Dizem na bacia carbonífera de Sabinas, a mais importante do país, que os 33 mineiros chilenos que sobreviveram 69 dias soterrados em 2010 falavam à época: “que não nos façam o que fizeram em Pasta de Conchos”. Nesta área desértica, cuja única fonte de renda é o carvão e a metalurgia, o resgate chileno ficou muito marcado nas pessoas. A pergunta entre as famílias se repete e continua doendo: “Queria saber como foi isso. Talvez eles terminaram logo para não sofrer muitos dias... Sim, agora estão mortos, mas que nos entreguem”, disse María Trinidad Cantú, a mãe do mineiro Raúl, de 32 anos, cujo corpo continua na mina.

A empresa apresentou um relatório em 2007 no qual alegou que o resgate era muito perigoso. “A água contaminou toda a área da mina (...) explorar e reabilitar esta área expõem os empregados da mina a agentes infecciosos (...) Dependendo da saúde das vítimas, as equipes de resgate podem estar expostas a infecções crônicas, incluindo hepatite, HIV, tuberculose e outros patógenos entéricos. Pode representar graves riscos à saúde, não só ao pessoal da mina, mas às suas famílias ou em últimos casos, à comunidade inteira”, diz o documento visto pelo EL PAÍS.

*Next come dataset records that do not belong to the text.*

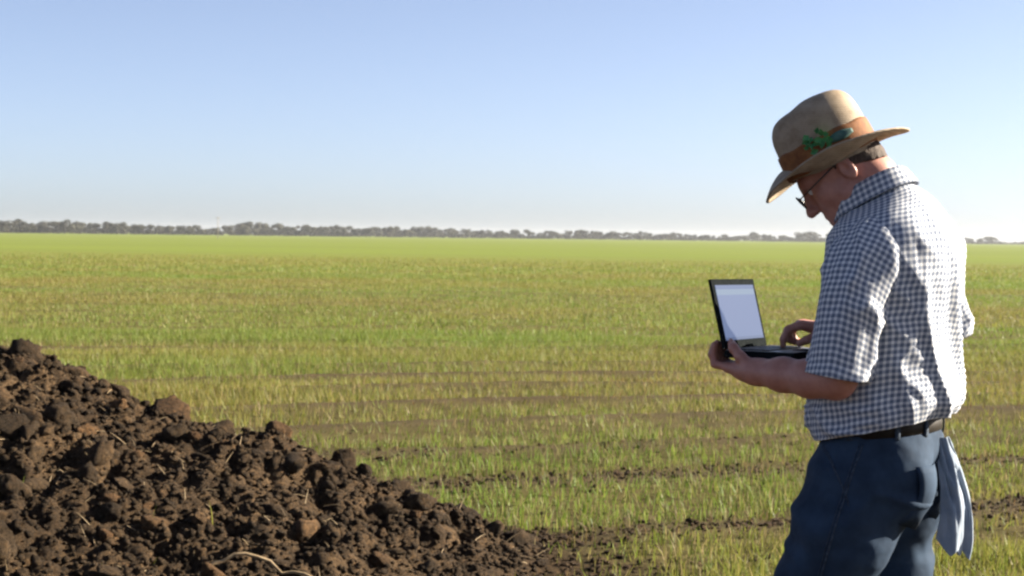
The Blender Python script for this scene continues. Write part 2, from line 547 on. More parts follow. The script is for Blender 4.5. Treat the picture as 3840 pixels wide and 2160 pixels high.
# crumbs: the uncountable rest, joined
def crumb_field(n, sampler, smin, smax, seed):
    base = []
    for k in range(10):
        m_ = clod_mesh("crumb_shape", 300 + k, 1)
        v = np.array([q.co[:] for q in m_.vertices]); f = np.array([list(p.vertices) for p in m_.polygons])
        base.append((v, f)); bpy.data.meshes.remove(m_)
    r = np.random.default_rng(seed)
    x, y = sampler(r, n); z = ground_top(x, y)
    n = len(x)
    s = smin + (smax - smin) * r.random(n) ** 2.2
    V = []; F = []; off = 0
    kk = r.integers(0, 10, n)
    for k in range(10):
        idx = np.where(kk == k)[0]
        v, f = base[k]
        a = r.uniform(0, 6.283, len(idx)); ca_, sa_ = np.cos(a), np.sin(a)
        vv = np.repeat(v[None], len(idx), 0) * s[idx][:, None, None] * r.uniform(0.75, 1.3, (len(idx), 1, 3))
        w = np.empty_like(vv)
        w[..., 0] = vv[..., 0] * ca_[:, None] - vv[..., 1] * sa_[:, None]
        w[..., 1] = vv[..., 0] * sa_[:, None] + vv[..., 1] * ca_[:, None]
        w[..., 2] = vv[..., 2]
        w += np.stack([x[idx], y[idx], z[idx] + s[idx] * r.uniform(-.1, .55, len(idx))], -1)[:, None, :]
        V.append(w.reshape(-1, 3)); F.append((f[None] + (np.arange(len(idx)) * len(v))[:, None, None]).reshape(-1, 3) + off)
        off += len(idx) * len(v)
    return np.concatenate(V), np.concatenate(F)

def on_mound(r, n):
    y = np.sqrt(r.uniform(4.6 ** 2, 9.4 ** 2, n * 3)); x = r.uniform(0, 1, n * 3) * (0.35 * y + 0.6 + 1.2) - (0.35 * y + 0.6)
    k = mound_h(x, y) > ground_h(x, y) - 0.02
    return x[k][:n], y[k][:n]
V, F = crumb_field(26000, on_mound, 0.004, 0.020, 77)
crumbs = link("small_clods", mesh_np("small_clods", V, F, smooth=True), M_SOIL, mound)
crumbs["kind"] = "stuff"

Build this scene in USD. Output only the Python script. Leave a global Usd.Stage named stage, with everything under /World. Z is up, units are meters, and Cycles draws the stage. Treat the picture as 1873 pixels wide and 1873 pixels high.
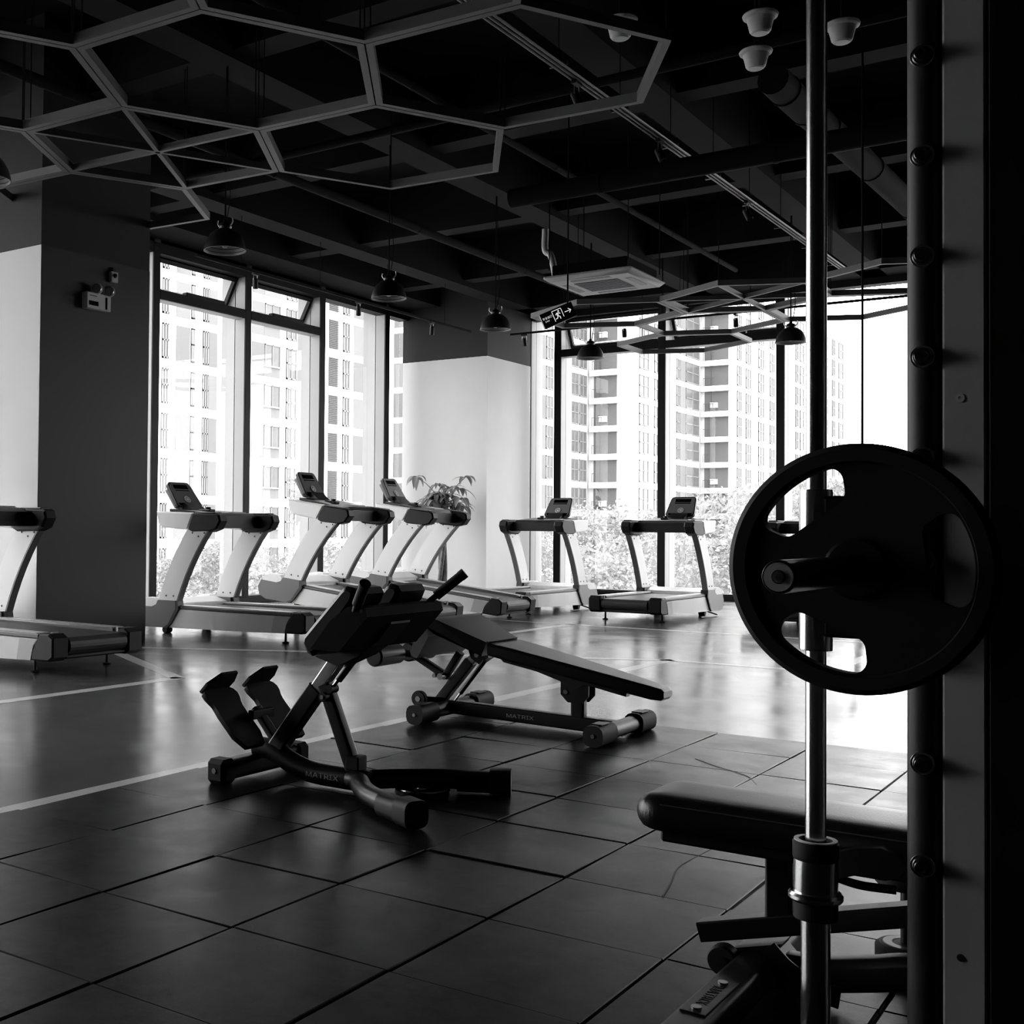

A organização acredita que a empresa quis encerrar o caso porque o resgate custava muito dinheiro, e entrar na mina poderia evidenciar que as medidas de segurança não eram cumpridas, como a construção parcial de uma chaminé de ventilação ou a falta de uma linha de emergência no interior da mina que guiaria os mineiros à saída caso ficassem no escuro. Em 2011, as famílias levaram o caso à Corte Interamericana de Direitos Humanos (CIDH), que aceitou o caso, mas ainda não se pronunciou.

Até então, os políticos nunca haviam se interessado pelo tema. Nem o governo do ex-presidente Vicente Fox (2000-2006), nem a gestão Felipe Calderón (2006-2012), do PAN. Mas com o caso no tribunal sediado em Washington, o atual governo de Enrique Peña Nieto comprometeu-se a avaliar um possível resgate. O secretário do Trabalho, Alfonso Navarrete Prida, disse na semana passada que seu departamento havia solicitado há um ano à Procuradoria Geral da República (PGR) uma perícia para saber se seria possível entrar com segurança na mina. “A empresa [Grupo México] apresentou muitos recursos legais... A questão está agora nas mãos dos juízes. O nosso objetivo é fazer a perícia e o da empresa é de que isso não aconteça”, disse Navarrete.

De Barroterán, na área de mineração, a ativista Cristina Auerbach acredita que o governo vai acabar fazendo o resgate: “E pela primeira vez vai ter que punir alguém por matar mineiros, o que até agora sempre saiu grátis”.